#### [Material provided]
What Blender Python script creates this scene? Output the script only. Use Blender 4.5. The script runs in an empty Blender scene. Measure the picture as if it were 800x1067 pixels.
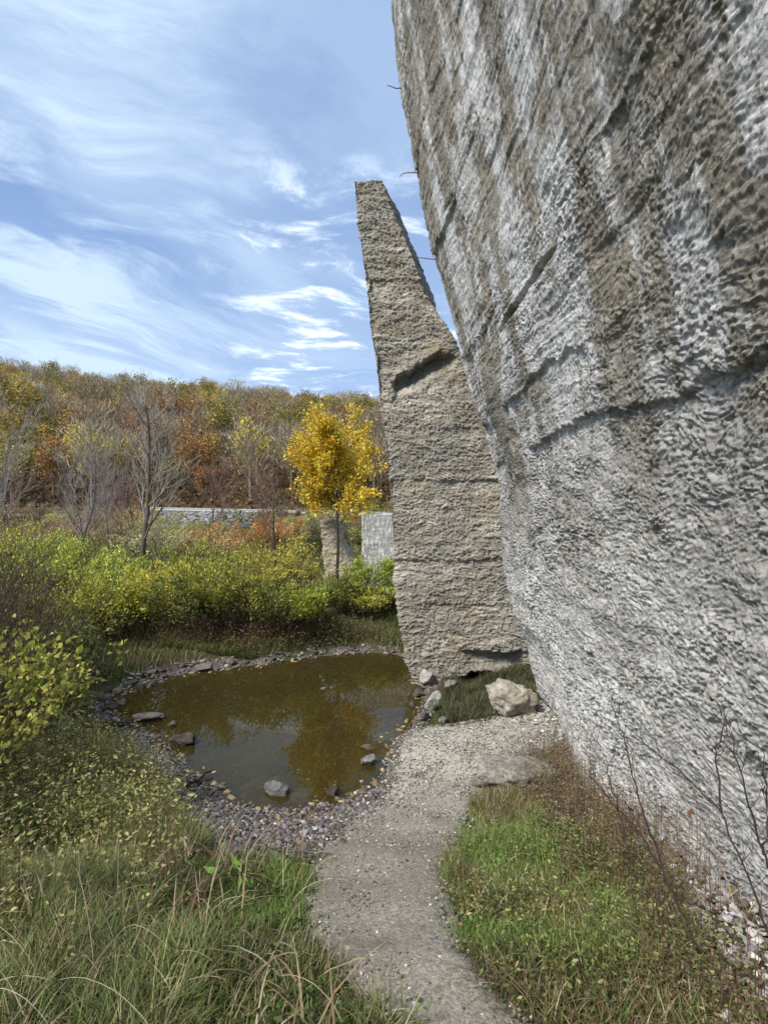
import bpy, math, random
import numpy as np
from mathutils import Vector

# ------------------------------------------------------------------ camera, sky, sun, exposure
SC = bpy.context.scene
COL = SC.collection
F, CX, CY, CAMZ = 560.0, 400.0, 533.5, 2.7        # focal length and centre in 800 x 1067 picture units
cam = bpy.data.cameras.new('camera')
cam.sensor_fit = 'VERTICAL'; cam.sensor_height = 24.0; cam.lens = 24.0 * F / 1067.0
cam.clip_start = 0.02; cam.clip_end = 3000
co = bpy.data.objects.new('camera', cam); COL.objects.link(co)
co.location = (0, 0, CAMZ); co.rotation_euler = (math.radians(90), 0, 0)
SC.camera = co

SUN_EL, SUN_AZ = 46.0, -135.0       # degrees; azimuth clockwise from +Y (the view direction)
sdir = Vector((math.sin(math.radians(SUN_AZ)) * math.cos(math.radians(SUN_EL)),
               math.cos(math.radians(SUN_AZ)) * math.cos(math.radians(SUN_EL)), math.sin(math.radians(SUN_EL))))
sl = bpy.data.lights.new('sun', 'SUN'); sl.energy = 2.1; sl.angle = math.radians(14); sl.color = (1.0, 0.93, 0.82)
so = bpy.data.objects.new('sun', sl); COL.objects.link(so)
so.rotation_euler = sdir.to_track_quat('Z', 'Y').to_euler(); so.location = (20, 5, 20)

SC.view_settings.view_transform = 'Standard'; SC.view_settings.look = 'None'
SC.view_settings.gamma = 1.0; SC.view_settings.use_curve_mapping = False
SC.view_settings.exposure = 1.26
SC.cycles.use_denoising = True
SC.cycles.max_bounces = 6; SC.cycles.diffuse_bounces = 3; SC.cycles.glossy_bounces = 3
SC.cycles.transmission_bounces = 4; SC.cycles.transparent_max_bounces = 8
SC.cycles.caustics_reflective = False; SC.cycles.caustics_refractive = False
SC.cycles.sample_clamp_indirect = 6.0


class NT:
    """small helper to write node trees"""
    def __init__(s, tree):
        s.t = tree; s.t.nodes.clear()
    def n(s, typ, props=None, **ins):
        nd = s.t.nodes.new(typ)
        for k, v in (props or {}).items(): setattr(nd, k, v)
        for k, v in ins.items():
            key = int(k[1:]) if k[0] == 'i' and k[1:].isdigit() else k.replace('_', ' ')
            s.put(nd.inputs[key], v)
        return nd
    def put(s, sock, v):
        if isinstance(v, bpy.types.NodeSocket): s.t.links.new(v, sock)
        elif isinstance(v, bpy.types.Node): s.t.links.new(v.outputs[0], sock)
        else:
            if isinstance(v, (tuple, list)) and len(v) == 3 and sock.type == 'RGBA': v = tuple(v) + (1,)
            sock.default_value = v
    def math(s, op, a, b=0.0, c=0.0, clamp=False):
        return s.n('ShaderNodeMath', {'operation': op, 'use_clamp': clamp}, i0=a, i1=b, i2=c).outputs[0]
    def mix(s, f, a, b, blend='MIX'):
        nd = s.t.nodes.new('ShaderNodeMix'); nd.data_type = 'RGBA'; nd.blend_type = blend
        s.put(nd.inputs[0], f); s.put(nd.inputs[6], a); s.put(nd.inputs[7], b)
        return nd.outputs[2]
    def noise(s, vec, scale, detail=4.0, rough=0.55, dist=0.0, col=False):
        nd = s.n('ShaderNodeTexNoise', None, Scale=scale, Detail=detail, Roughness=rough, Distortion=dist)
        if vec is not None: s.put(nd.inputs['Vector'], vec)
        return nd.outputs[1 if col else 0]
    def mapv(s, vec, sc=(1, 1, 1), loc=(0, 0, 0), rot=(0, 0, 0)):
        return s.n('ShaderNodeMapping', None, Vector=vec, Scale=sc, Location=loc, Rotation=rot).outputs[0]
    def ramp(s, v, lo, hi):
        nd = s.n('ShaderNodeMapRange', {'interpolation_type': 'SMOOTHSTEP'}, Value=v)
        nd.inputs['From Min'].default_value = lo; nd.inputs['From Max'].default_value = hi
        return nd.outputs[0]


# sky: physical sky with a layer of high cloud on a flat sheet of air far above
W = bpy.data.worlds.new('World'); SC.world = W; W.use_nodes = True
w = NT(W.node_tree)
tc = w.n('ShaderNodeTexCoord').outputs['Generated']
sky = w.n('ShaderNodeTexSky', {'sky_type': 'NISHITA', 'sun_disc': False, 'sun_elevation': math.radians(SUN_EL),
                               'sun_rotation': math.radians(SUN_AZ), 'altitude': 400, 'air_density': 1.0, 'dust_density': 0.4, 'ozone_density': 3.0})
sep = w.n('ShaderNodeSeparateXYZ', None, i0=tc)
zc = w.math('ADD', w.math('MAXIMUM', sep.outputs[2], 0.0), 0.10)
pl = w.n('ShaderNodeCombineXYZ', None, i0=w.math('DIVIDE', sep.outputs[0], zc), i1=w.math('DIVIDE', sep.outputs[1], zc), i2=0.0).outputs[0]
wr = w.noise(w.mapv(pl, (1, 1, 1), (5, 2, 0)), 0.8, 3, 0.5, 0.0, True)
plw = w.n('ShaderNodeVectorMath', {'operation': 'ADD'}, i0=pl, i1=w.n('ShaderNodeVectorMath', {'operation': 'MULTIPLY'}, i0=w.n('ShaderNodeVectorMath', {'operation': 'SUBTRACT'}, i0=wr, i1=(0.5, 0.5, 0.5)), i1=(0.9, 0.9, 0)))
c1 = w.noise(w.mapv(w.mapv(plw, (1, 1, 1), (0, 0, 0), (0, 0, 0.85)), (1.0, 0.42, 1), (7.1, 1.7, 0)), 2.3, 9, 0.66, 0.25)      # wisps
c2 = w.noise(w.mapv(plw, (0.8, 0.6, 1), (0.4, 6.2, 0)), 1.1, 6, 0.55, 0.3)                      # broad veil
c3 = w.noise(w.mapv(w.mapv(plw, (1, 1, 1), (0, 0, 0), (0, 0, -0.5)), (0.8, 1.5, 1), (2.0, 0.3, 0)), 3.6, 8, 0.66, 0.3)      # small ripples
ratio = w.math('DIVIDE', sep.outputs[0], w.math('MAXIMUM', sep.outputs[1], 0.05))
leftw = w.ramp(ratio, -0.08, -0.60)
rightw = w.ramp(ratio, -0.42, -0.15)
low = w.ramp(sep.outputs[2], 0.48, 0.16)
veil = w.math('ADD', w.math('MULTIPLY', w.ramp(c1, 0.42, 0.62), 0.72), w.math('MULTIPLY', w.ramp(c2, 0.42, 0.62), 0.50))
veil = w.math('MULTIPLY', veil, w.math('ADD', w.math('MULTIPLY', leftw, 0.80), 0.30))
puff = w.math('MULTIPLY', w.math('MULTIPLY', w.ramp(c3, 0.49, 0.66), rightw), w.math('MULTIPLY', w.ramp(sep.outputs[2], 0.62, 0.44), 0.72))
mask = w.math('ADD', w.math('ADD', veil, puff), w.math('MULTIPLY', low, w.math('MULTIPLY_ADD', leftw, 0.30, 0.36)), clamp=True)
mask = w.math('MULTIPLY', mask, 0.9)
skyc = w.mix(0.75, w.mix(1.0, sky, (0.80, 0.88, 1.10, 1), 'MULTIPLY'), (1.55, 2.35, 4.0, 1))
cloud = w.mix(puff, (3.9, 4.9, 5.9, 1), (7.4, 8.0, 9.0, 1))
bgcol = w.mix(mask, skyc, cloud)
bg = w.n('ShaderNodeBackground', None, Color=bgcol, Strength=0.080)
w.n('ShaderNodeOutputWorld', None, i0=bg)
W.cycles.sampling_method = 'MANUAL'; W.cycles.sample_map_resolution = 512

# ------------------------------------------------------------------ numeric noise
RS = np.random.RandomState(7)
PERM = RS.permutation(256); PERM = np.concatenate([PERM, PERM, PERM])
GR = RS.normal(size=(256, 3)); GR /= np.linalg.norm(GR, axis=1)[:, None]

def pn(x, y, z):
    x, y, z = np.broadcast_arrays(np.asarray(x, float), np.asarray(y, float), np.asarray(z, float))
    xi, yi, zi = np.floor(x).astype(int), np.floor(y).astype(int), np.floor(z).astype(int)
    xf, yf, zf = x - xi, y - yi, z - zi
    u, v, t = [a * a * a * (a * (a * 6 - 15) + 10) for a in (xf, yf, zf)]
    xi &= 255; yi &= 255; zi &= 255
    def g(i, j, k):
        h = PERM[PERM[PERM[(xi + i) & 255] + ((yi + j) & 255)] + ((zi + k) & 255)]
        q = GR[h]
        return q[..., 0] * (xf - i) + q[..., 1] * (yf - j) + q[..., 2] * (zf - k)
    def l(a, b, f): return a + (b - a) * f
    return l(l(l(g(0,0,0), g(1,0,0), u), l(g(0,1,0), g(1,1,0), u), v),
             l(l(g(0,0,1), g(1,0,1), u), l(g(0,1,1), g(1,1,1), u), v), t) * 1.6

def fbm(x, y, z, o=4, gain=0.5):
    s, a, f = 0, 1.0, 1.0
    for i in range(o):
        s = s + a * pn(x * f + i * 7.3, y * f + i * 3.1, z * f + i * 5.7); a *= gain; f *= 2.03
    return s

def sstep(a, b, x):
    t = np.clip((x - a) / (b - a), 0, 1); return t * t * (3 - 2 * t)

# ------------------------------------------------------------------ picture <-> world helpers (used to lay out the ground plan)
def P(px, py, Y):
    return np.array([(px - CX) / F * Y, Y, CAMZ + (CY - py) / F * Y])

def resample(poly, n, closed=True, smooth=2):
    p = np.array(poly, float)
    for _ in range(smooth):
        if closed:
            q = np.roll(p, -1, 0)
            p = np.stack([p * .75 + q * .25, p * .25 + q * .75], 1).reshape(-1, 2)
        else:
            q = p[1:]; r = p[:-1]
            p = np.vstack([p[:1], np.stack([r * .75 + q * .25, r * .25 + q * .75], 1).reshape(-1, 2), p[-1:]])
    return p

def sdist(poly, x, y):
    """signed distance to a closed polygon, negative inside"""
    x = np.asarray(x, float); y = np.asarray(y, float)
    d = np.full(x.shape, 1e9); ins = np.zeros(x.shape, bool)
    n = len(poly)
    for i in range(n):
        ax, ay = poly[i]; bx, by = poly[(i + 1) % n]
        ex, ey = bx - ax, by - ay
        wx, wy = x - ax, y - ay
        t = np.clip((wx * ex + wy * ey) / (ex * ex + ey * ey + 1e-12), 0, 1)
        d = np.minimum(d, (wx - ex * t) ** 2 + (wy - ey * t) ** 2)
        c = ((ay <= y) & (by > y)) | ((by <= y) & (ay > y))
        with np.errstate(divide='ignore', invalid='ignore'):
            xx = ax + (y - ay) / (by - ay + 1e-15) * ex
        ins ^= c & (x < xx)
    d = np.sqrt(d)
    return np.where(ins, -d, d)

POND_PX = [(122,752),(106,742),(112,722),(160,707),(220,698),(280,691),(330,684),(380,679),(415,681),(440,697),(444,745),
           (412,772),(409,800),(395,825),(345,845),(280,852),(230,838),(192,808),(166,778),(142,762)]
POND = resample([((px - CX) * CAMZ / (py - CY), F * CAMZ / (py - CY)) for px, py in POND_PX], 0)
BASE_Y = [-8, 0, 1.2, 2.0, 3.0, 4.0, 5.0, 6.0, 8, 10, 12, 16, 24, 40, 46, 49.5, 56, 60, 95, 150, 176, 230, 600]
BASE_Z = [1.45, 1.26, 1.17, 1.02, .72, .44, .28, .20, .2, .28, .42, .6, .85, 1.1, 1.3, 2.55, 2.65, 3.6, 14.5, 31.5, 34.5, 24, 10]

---

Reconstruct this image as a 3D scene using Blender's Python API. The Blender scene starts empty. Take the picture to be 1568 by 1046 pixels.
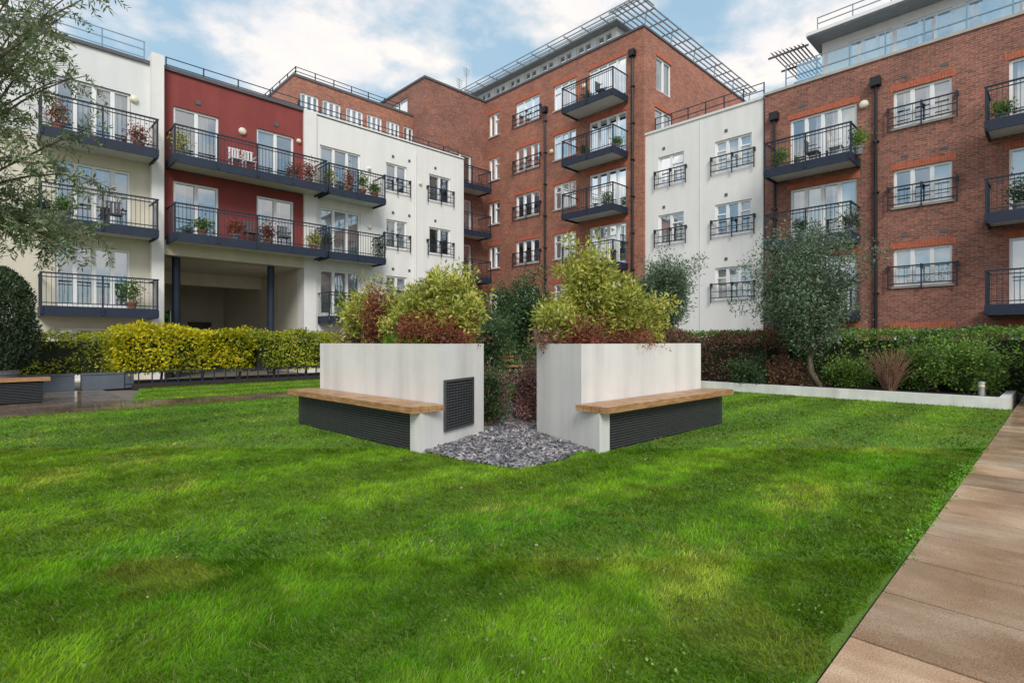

#### [Exercise description]
Within the entries above, give again exactly the lines starting at the one that contains "What Blender Python" and ending at the one that contains "from mathutils import Vector", leaving out the pictures.

#### [Answer to the task]
What Blender Python script creates this scene? Output the script only. Use Blender 4.5. The script runs in an empty Blender scene. Measure the picture as if it were 800x1067 pixels.
import bpy, math, random
import numpy as np
from mathutils import Vector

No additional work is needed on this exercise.